Converting JSON to CSV via API for Data Exports

JSON

Flattening JSON for CSV Export

JSON is great for APIs but awkward for spreadsheets. Converting nested JSON to CSV makes data consumable by Excel, Google Sheets, and BI tools without any post-processing.

The Flattening Challenge

Consider a nested structure:

[
  { "id": 1, "user": { "name": "Alice", "email": "[email protected]" }, "score": 99 },
  { "id": 2, "user": { "name": "Bob",   "email": "[email protected]"   }, "score": 87 }
]

A naive conversion would put the entire user object in one column. The API flattens nested keys using dot-notation by default:

id user.name user.email score
1 Alice [email protected] 99
2 Bob [email protected] 87

API Usage

curl -X POST https://api.toolkitapi.io/v1/convert/json-to-csv \
  -H "X-API-Key: $API_KEY" \
  -H "Content-Type: application/json" \
  -d '{"data": [{"id":1,"name":"Alice"},{"id":2,"name":"Bob"}]}'

The response is a plain-text CSV, ready to write to a .csv file.

Key Options

  • delimiter — default ,, use \t for TSV
  • flatten_depth — limit how deep nested objects are flattened (default: unlimited)
  • null_value — string to use for null fields (default: empty string)
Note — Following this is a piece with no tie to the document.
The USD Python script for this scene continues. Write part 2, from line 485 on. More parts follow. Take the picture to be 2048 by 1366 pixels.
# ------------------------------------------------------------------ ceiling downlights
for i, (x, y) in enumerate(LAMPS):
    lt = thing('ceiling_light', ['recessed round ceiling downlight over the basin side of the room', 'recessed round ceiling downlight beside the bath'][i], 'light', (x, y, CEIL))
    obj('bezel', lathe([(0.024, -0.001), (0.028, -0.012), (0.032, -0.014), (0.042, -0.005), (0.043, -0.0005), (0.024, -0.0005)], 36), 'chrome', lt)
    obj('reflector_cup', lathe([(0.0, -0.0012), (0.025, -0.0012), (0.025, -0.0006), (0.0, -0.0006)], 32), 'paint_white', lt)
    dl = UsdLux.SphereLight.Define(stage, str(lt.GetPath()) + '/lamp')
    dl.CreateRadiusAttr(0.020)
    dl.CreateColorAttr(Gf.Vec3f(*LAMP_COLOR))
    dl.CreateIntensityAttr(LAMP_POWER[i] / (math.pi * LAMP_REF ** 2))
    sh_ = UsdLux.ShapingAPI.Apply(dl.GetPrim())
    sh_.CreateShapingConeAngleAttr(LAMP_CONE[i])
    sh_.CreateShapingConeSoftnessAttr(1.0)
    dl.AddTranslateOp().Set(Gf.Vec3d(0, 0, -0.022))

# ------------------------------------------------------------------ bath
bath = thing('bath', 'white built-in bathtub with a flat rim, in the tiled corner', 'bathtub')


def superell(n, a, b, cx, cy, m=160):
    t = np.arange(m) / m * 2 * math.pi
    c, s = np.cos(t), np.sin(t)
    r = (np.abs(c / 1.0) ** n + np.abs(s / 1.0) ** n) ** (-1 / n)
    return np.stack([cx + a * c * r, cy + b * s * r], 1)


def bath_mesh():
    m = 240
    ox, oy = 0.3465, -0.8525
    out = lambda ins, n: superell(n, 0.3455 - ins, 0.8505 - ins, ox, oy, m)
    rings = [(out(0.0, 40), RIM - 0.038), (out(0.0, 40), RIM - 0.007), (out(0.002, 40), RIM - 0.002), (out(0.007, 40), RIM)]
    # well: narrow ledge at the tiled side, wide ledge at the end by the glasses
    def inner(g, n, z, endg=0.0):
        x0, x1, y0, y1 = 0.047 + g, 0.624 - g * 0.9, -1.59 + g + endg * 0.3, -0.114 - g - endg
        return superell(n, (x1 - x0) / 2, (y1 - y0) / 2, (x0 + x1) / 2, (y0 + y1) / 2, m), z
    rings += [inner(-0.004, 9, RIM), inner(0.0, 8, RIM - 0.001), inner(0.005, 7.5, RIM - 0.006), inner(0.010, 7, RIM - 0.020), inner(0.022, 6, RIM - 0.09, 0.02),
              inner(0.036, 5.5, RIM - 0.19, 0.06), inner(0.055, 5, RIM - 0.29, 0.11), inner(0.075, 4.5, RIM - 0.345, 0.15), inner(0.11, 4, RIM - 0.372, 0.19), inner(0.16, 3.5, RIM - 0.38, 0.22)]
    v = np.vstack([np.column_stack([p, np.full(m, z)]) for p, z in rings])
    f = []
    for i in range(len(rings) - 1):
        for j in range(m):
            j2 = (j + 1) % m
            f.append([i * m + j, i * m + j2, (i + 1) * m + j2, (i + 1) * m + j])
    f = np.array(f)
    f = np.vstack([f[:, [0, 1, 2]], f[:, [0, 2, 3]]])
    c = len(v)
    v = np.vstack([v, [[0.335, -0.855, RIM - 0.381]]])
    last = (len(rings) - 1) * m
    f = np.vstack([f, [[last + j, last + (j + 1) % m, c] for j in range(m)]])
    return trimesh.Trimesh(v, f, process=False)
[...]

Handling Arrays Inside Objects

When a field is an array (e.g., tags), the API serialises it as a JSON string in the cell unless you specify expand_arrays: true, which repeats the parent row for each array element.

Automating Data Exports

import httpx, csv, io

resp = httpx.post(
    "https://api.toolkitapi.io/v1/convert/json-to-csv",
    headers={"X-API-Key": API_KEY},
    json={"data": records, "delimiter": ","},
)
reader = csv.DictReader(io.StringIO(resp.text))
for row in reader:
    print(row)

This pattern works well in data pipelines where you fetch JSON from one service and need to write CSV to an S3 bucket or email attachment.